Faites que nous partions en cortèges à l’assaut du monde. Faites que nous tressions les liens des fraternisations massives pour aller chanter la jouissance brute au tréfonds des banlieues.

Faites que nous retrouvions la saleté des origines, quand rien ni personne ne mentait encore. Faites que nous nous multipliions comme les extases ambulantes de la crasse, de la tache et de la graisse. Faites que nous soyions des insultes vivantes à l’ordre établi de la business planète. Faites que nous crachions à la gueule des costumes trois pièces et des tailleurs quinquagénaires. Faites que nous soyions des apparences à mi-distance de la lave et du fumier, de la flamme et de l’excrément.

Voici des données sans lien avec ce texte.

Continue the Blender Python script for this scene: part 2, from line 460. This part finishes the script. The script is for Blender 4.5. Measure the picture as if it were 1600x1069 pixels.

Couvrez d’enduits crades nos rêves si purs, cher Père qui présidez à toutes choses. Mais de grâce, ne nous faites pas ressembler aux paysans crétins du XIXe siècle, ni même à ces pauvres apprentis garagistes du XXe!

Nous jouons seulement, cher Père qui présidez à toutes choses. Faites donc que la marque de prêt-à-porter Calvin Klein et son «dirty chic», ou que les jeans maculés de Helmut Lang, ou que les vêtements faussement souillés de Dior et de Balmain, ou que Levi’s et sa ligne «greasy», nous inspirent les normes d’un savoir-être irréductible.

Ah, cher Père, résister, résister, résister!»